Stored records:
------------------------------------------------------------------------
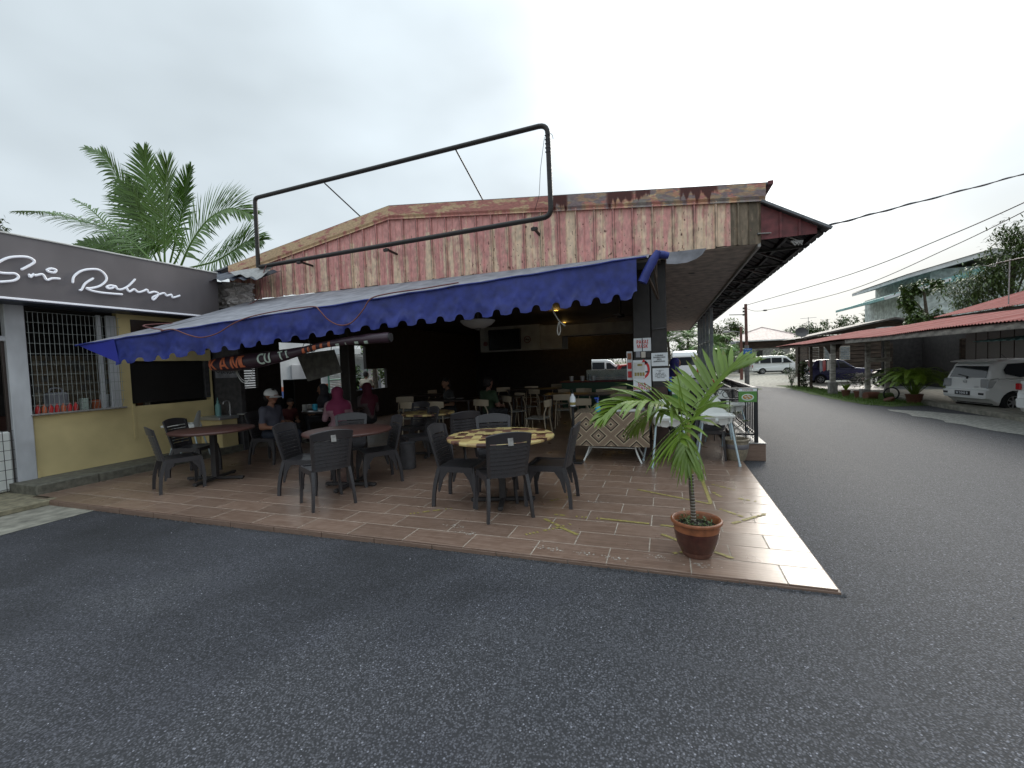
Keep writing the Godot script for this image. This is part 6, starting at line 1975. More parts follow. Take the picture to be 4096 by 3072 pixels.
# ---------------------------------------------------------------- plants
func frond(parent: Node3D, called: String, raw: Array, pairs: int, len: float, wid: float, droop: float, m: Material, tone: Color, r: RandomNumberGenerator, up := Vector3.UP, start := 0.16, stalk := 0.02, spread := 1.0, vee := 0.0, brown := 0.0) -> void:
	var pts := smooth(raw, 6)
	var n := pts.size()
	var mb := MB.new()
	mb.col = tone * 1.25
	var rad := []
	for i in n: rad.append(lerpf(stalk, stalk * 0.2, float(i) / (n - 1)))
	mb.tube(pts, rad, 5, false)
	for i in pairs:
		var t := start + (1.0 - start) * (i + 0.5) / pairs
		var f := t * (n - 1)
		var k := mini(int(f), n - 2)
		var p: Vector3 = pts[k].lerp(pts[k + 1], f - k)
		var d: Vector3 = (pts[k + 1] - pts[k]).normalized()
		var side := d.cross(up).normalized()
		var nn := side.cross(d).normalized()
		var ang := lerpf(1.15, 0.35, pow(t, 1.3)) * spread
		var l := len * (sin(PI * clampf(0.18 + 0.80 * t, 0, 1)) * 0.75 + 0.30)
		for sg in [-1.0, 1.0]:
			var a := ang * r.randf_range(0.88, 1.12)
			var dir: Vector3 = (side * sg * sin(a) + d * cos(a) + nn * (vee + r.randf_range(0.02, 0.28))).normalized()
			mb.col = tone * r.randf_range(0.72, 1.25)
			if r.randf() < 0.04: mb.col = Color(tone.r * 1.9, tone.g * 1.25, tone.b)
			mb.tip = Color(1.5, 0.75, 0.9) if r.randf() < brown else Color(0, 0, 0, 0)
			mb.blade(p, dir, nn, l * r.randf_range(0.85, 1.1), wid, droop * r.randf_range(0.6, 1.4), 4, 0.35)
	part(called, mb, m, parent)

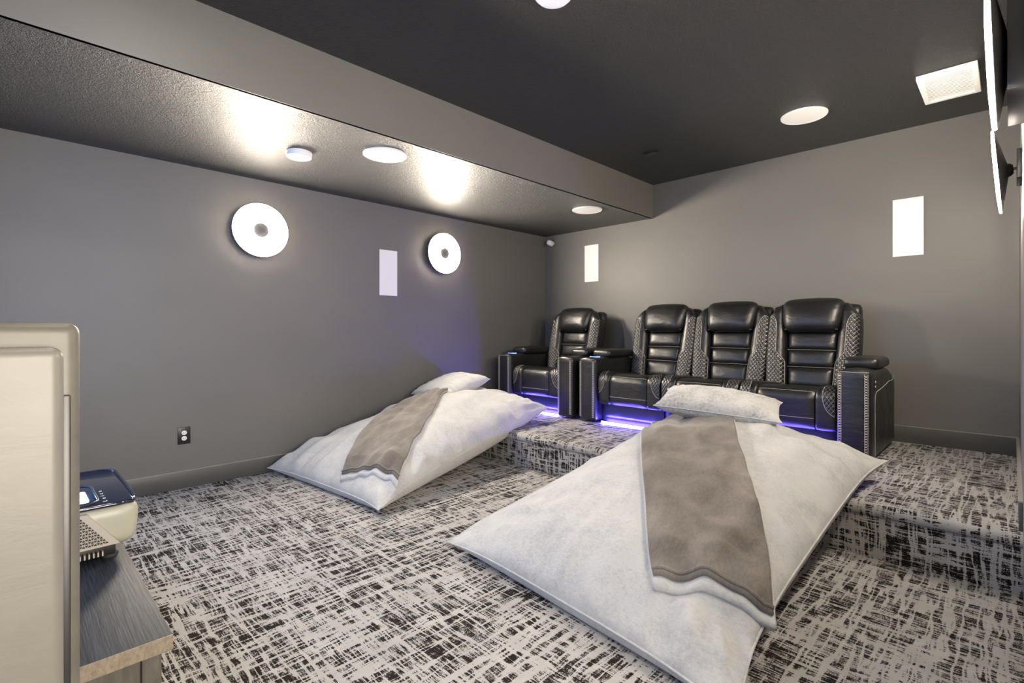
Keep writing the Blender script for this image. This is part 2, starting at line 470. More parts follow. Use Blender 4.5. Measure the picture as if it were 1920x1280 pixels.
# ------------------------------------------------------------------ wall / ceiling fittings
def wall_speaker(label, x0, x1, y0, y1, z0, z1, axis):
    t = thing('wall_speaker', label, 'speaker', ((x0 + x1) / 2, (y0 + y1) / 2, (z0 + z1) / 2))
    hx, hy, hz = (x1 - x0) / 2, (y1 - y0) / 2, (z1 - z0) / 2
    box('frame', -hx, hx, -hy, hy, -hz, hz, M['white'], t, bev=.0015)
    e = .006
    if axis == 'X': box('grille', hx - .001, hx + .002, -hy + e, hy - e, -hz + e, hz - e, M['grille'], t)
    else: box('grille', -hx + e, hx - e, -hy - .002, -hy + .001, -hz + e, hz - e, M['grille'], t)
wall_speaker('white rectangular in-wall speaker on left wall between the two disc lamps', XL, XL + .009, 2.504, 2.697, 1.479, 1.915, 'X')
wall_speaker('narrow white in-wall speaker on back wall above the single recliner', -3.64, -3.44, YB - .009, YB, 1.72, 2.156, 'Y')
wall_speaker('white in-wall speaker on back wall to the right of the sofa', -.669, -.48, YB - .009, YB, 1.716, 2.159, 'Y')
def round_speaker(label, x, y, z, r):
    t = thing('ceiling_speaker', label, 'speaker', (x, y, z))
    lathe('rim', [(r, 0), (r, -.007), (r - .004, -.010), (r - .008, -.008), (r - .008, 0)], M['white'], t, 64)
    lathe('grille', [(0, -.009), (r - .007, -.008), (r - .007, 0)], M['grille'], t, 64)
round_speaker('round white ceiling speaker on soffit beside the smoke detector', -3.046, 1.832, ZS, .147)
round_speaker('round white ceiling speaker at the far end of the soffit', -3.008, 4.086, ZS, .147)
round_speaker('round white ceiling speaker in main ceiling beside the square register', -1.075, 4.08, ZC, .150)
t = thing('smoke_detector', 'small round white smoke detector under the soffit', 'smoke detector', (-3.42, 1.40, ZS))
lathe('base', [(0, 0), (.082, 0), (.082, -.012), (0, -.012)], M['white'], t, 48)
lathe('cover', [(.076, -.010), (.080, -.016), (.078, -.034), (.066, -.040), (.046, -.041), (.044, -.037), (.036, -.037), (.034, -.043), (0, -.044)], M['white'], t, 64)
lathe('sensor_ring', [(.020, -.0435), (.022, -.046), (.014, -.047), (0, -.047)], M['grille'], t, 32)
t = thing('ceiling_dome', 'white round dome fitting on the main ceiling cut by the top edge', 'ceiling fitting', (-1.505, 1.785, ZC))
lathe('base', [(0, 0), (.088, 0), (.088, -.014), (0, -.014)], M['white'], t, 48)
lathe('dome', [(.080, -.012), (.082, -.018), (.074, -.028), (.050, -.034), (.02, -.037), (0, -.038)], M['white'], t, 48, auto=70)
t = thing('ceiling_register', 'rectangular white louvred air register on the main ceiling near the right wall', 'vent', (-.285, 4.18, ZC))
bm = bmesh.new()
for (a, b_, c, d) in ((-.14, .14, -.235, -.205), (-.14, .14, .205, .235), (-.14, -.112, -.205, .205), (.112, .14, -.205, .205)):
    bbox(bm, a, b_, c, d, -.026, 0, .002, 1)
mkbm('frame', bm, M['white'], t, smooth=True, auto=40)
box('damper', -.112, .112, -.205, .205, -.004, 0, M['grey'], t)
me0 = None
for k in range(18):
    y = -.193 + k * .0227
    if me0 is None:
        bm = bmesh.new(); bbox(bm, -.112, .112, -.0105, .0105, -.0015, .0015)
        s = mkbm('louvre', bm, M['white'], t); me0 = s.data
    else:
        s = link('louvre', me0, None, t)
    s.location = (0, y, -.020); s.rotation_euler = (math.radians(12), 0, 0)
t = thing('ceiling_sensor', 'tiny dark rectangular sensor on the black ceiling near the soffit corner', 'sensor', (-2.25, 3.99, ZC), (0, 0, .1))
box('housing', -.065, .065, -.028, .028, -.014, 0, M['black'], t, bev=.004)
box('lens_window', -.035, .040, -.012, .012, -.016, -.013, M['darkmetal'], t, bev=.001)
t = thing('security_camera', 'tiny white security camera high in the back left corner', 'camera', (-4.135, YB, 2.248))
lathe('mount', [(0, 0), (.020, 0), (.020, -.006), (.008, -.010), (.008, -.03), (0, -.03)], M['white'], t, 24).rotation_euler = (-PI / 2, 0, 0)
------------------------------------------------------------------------
BRIEF:
Transcribe the full listing above exactly as it stands, minus the pictures.

PROBLEM SOLUTION:
Keep writing the Godot script for this image. This is part 6, starting at line 1975. More parts follow. Take the picture to be 4096 by 3072 pixels.
# ---------------------------------------------------------------- plants
func frond(parent: Node3D, called: String, raw: Array, pairs: int, len: float, wid: float, droop: float, m: Material, tone: Color, r: RandomNumberGenerator, up := Vector3.UP, start := 0.16, stalk := 0.02, spread := 1.0, vee := 0.0, brown := 0.0) -> void:
	var pts := smooth(raw, 6)
	var n := pts.size()
	var mb := MB.new()
	mb.col = tone * 1.25
	var rad := []
	for i in n: rad.append(lerpf(stalk, stalk * 0.2, float(i) / (n - 1)))
	mb.tube(pts, rad, 5, false)
	for i in pairs:
		var t := start + (1.0 - start) * (i + 0.5) / pairs
		var f := t * (n - 1)
		var k := mini(int(f), n - 2)
		var p: Vector3 = pts[k].lerp(pts[k + 1], f - k)
		var d: Vector3 = (pts[k + 1] - pts[k]).normalized()
		var side := d.cross(up).normalized()
		var nn := side.cross(d).normalized()
		var ang := lerpf(1.15, 0.35, pow(t, 1.3)) * spread
		var l := len * (sin(PI * clampf(0.18 + 0.80 * t, 0, 1)) * 0.75 + 0.30)
		for sg in [-1.0, 1.0]:
			var a := ang * r.randf_range(0.88, 1.12)
			var dir: Vector3 = (side * sg * sin(a) + d * cos(a) + nn * (vee + r.randf_range(0.02, 0.28))).normalized()
			mb.col = tone * r.randf_range(0.72, 1.25)
			if r.randf() < 0.04: mb.col = Color(tone.r * 1.9, tone.g * 1.25, tone.b)
			mb.tip = Color(1.5, 0.75, 0.9) if r.randf() < brown else Color(0, 0, 0, 0)
			mb.blade(p, dir, nn, l * r.randf_range(0.85, 1.1), wid, droop * r.randf_range(0.6, 1.4), 4, 0.35)
	part(called, mb, m, parent)

Keep writing the Blender script for this image. This is part 2, starting at line 470. More parts follow. Use Blender 4.5. Measure the picture as if it were 1920x1280 pixels.
# ------------------------------------------------------------------ wall / ceiling fittings
def wall_speaker(label, x0, x1, y0, y1, z0, z1, axis):
    t = thing('wall_speaker', label, 'speaker', ((x0 + x1) / 2, (y0 + y1) / 2, (z0 + z1) / 2))
    hx, hy, hz = (x1 - x0) / 2, (y1 - y0) / 2, (z1 - z0) / 2
    box('frame', -hx, hx, -hy, hy, -hz, hz, M['white'], t, bev=.0015)
    e = .006
    if axis == 'X': box('grille', hx - .001, hx + .002, -hy + e, hy - e, -hz + e, hz - e, M['grille'], t)
    else: box('grille', -hx + e, hx - e, -hy - .002, -hy + .001, -hz + e, hz - e, M['grille'], t)
wall_speaker('white rectangular in-wall speaker on left wall between the two disc lamps', XL, XL + .009, 2.504, 2.697, 1.479, 1.915, 'X')
wall_speaker('narrow white in-wall speaker on back wall above the single recliner', -3.64, -3.44, YB - .009, YB, 1.72, 2.156, 'Y')
wall_speaker('white in-wall speaker on back wall to the right of the sofa', -.669, -.48, YB - .009, YB, 1.716, 2.159, 'Y')
def round_speaker(label, x, y, z, r):
    t = thing('ceiling_speaker', label, 'speaker', (x, y, z))
    lathe('rim', [(r, 0), (r, -.007), (r - .004, -.010), (r - .008, -.008), (r - .008, 0)], M['white'], t, 64)
    lathe('grille', [(0, -.009), (r - .007, -.008), (r - .007, 0)], M['grille'], t, 64)
round_speaker('round white ceiling speaker on soffit beside the smoke detector', -3.046, 1.832, ZS, .147)
round_speaker('round white ceiling speaker at the far end of the soffit', -3.008, 4.086, ZS, .147)
round_speaker('round white ceiling speaker in main ceiling beside the square register', -1.075, 4.08, ZC, .150)
t = thing('smoke_detector', 'small round white smoke detector under the soffit', 'smoke detector', (-3.42, 1.40, ZS))
lathe('base', [(0, 0), (.082, 0), (.082, -.012), (0, -.012)], M['white'], t, 48)
lathe('cover', [(.076, -.010), (.080, -.016), (.078, -.034), (.066, -.040), (.046, -.041), (.044, -.037), (.036, -.037), (.034, -.043), (0, -.044)], M['white'], t, 64)
lathe('sensor_ring', [(.020, -.0435), (.022, -.046), (.014, -.047), (0, -.047)], M['grille'], t, 32)
t = thing('ceiling_dome', 'white round dome fitting on the main ceiling cut by the top edge', 'ceiling fitting', (-1.505, 1.785, ZC))
lathe('base', [(0, 0), (.088, 0), (.088, -.014), (0, -.014)], M['white'], t, 48)
lathe('dome', [(.080, -.012), (.082, -.018), (.074, -.028), (.050, -.034), (.02, -.037), (0, -.038)], M['white'], t, 48, auto=70)
t = thing('ceiling_register', 'rectangular white louvred air register on the main ceiling near the right wall', 'vent', (-.285, 4.18, ZC))
bm = bmesh.new()
for (a, b_, c, d) in ((-.14, .14, -.235, -.205), (-.14, .14, .205, .235), (-.14, -.112, -.205, .205), (.112, .14, -.205, .205)):
    bbox(bm, a, b_, c, d, -.026, 0, .002, 1)
mkbm('frame', bm, M['white'], t, smooth=True, auto=40)
box('damper', -.112, .112, -.205, .205, -.004, 0, M['grey'], t)
me0 = None
for k in range(18):
    y = -.193 + k * .0227
    if me0 is None:
        bm = bmesh.new(); bbox(bm, -.112, .112, -.0105, .0105, -.0015, .0015)
        s = mkbm('louvre', bm, M['white'], t); me0 = s.data
    else:
        s = link('louvre', me0, None, t)
    s.location = (0, y, -.020); s.rotation_euler = (math.radians(12), 0, 0)
t = thing('ceiling_sensor', 'tiny dark rectangular sensor on the black ceiling near the soffit corner', 'sensor', (-2.25, 3.99, ZC), (0, 0, .1))
box('housing', -.065, .065, -.028, .028, -.014, 0, M['black'], t, bev=.004)
box('lens_window', -.035, .040, -.012, .012, -.016, -.013, M['darkmetal'], t, bev=.001)
t = thing('security_camera', 'tiny white security camera high in the back left corner', 'camera', (-4.135, YB, 2.248))
lathe('mount', [(0, 0), (.020, 0), (.020, -.006), (.008, -.010), (.008, -.03), (0, -.03)], M['white'], t, 24).rotation_euler = (-PI / 2, 0, 0)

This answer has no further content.